For Ife Ogunjobi, the Grammy Award–winning trumpeter and composer from South-East London, that return feels less like a comeback and more like a circle completing itself.
Fresh off a show-stopping performance at Pre-Felabration 2025, he’s back in Lagos, the city that shaped his rhythm, for an exclusive listening session of his upcoming sophomore EP, Tell Them, I’m Here. It’s more than a title; it’s a declaration.
“I wanted this record to feel like a conversation between Lagos and London,” Ife says. “It’s a love letter to where I come from and the sounds that continue to guide me.”
Born to Nigerian parents and raised in South-East London, Ife’s story is one of dual belonging. In his sound, Fuji percussion meets London jazz, Afrobeat horns meet soul chords, and the street energy of Peckham blends with the spiritual pulse of Lagos. He’s part of a new generation of global musicians who don’t just play across genres, they live across them. His horn doesn’t announce itself; it speaks. Sometimes it prays. Sometimes it remembers. Across five tracks, Tell Them, I’m Here moves through textures that feel both ancestral and future-forward. Its second single, “Cali” featuring Samm Henshaw, is a lush fusion of London jazz, British rap, and Afrobeat rhythm, a sonic bridge between continents and moods. It’s the sound of diaspora as dialogue: Lagos calling, London answering.
Before the world knew his name, Ife was a kid in South-East London learning trumpet at Tomorrow’s Warriors, a community space that gave rise to the UK’s jazz renaissance. He grew up on Fela’s horns, Lagbaja’s masks, Fuji drums, and the pulse of grime, all of which echo quietly through his music today. As a member of Ezra Collective, he’s performed on some of the world’s biggest stages, Madison Square Garden, Glastonbury, Montreux Jazz Festival, Accor Arena, and We Out Here Festival. The band’s Mercury Prize-winning album Where I’m Meant to Be didn’t just win accolades; it signaled a generational shift, young Black British musicians redefining what jazz can be.
But Ife’s story is also his own. His solo work, from Stay True to Tell Them, I’m Here, marks his evolution from sideman to bandleader, from ensemble player to storyteller.
When Ife hosts his Lagos listening session at Sony/The Orchard’s Lagos office on October 16, 2025, it will be more than an industry event. It’s a reunion, between sound and soil, between diaspora and home. He describes Tell Them, I’m Here as an act of self-assurance, a project that stands at the intersection of memory, mastery, and motion. It’s what happens when you learn that you don’t have to choose between where you’re from and where you’re going. In Lagos, his trumpet feels like it’s speaking its first language again.

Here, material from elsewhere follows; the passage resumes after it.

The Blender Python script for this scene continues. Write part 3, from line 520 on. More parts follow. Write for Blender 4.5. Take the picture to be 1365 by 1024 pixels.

Ife’s path mirrors a broader narrative, one where the children of migration return, not as tourists, but as translators. He carries Nigeria in his melody wherever he plays, from Wizkid’s live band to Burna Boy’s tours to Dave’s orchestral hip-hop sets. His career has become a bridge, between jazz and Afrobeats, the stage and the street, Lagos and London. The trumpet is both weapon and witness; through it, Ife Ogunjobi tells the world that Nigerian music doesn’t need to fit one genre to be global. Tell Them, I’m Here is the message and the proof.
In the end, Ife’s music isn’t about return, it’s about recognition.
Of heritage. Of self. Of sound. He’s not just coming home. He’s bringing the world with him.